• **WHAT YOU HAVE TO DO**
How many lines in the listing below include the word "scene"? Answer with the number and nothing else.

• **SOURCE MATERIAL**
[start]

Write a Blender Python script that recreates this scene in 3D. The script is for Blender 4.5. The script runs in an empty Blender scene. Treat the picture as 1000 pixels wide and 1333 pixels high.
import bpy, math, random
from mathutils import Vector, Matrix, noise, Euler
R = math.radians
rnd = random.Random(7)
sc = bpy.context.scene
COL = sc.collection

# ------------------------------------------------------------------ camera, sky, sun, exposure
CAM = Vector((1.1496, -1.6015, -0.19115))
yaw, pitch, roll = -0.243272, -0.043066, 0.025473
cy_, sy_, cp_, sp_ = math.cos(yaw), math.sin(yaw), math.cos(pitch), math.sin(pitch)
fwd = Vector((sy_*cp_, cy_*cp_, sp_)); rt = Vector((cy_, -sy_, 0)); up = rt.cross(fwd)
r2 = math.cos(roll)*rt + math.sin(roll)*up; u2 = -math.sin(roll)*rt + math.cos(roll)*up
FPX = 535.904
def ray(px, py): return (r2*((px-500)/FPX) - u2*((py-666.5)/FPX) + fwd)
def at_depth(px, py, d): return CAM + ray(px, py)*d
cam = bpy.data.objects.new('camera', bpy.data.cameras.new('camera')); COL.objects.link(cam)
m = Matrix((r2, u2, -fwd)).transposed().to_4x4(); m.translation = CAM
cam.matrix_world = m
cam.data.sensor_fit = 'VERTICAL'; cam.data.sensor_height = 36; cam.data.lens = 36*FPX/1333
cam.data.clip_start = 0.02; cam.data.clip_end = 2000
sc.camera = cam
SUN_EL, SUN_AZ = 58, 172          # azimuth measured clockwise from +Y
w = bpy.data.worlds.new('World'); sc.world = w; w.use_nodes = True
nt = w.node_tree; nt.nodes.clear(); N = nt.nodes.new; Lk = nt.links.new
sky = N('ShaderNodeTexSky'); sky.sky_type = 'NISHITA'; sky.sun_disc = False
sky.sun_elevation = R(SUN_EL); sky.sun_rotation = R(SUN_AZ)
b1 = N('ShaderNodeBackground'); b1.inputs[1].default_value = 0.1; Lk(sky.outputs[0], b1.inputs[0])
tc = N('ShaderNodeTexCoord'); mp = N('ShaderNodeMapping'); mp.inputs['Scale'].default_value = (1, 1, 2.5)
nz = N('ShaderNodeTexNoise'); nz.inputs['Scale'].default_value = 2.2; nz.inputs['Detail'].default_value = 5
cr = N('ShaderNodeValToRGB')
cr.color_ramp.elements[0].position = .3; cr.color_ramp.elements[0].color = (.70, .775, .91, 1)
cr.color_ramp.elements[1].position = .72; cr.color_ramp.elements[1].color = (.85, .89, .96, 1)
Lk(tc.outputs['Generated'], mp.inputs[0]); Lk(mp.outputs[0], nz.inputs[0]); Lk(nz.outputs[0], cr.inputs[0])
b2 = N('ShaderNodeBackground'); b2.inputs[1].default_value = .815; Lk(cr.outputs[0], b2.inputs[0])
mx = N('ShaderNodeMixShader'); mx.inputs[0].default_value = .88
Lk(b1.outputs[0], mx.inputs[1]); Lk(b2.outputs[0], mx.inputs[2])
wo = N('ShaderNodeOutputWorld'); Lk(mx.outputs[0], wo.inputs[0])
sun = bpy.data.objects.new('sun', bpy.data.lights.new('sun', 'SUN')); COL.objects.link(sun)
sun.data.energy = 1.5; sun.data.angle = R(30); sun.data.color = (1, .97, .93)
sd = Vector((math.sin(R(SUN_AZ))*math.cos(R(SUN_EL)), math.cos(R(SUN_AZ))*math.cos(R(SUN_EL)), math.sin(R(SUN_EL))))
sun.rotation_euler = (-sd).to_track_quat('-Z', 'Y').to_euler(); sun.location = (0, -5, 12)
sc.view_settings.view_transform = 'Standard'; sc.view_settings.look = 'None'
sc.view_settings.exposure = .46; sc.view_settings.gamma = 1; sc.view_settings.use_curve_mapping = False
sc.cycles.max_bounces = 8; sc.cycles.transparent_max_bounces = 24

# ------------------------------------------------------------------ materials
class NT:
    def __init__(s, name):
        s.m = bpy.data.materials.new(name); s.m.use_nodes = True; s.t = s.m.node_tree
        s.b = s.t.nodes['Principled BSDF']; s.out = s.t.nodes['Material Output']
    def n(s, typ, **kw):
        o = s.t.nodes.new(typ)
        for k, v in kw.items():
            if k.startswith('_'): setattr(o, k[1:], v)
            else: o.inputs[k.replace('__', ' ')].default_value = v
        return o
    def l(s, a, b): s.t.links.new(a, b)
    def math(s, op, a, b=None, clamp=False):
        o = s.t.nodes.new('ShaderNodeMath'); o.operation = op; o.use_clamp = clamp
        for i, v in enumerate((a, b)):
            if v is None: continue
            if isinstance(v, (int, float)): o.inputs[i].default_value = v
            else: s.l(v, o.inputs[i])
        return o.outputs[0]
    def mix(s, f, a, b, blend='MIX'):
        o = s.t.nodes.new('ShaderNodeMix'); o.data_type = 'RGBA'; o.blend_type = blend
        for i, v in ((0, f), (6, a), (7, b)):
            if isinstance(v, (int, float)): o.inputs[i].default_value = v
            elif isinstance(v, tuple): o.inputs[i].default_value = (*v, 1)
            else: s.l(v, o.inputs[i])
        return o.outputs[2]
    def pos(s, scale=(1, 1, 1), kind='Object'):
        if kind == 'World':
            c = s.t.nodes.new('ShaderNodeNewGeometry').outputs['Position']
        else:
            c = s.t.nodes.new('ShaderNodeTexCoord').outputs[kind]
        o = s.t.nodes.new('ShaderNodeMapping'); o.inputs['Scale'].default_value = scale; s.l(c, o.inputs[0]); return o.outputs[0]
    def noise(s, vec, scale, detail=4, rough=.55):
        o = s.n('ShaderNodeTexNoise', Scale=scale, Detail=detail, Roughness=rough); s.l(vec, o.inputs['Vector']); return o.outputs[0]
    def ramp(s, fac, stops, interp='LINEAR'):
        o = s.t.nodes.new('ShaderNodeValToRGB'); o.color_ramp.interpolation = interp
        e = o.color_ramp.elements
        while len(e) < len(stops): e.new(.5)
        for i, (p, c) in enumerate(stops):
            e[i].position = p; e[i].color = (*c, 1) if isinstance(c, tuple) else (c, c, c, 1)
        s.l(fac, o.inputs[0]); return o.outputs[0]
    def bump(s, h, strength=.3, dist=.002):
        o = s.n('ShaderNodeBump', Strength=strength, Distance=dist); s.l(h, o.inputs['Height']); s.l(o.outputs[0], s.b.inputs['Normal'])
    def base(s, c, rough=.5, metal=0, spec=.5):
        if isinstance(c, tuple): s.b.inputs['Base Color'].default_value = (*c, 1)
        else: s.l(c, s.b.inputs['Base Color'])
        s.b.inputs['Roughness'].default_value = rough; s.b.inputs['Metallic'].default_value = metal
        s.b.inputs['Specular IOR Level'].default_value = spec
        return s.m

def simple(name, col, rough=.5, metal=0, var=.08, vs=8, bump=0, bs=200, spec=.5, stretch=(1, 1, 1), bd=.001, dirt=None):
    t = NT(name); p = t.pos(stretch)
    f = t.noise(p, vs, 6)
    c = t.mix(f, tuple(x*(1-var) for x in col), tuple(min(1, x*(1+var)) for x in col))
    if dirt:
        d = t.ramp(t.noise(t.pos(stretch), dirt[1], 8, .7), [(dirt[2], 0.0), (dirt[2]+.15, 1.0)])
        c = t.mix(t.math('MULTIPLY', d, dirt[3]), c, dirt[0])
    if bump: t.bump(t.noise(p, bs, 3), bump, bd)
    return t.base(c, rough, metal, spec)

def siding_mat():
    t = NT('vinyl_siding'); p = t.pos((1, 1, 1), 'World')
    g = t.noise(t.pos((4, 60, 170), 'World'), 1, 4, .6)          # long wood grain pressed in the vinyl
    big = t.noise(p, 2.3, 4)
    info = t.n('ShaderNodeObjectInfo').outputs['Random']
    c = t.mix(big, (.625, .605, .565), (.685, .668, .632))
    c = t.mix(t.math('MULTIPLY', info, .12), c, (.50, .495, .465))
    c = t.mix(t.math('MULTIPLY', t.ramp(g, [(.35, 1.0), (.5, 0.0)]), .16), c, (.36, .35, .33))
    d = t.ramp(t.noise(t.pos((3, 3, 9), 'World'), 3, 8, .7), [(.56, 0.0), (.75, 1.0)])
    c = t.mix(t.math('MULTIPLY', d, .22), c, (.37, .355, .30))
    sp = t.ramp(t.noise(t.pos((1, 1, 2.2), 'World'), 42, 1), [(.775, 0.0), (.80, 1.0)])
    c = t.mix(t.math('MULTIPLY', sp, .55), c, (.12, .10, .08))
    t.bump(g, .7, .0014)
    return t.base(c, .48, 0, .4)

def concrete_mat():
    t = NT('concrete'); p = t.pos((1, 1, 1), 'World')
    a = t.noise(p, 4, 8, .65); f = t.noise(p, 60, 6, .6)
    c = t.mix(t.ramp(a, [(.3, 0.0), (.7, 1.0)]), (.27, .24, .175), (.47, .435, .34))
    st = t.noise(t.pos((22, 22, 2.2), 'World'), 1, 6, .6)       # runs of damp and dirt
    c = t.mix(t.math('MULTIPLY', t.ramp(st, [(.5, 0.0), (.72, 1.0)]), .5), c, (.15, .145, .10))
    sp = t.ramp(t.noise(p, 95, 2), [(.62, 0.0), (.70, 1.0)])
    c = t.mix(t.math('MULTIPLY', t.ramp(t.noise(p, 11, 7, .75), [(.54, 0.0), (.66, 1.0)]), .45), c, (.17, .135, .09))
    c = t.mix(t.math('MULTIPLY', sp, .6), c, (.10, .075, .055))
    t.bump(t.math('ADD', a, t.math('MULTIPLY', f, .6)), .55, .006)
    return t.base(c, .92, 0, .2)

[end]

• **THE REPLY**
2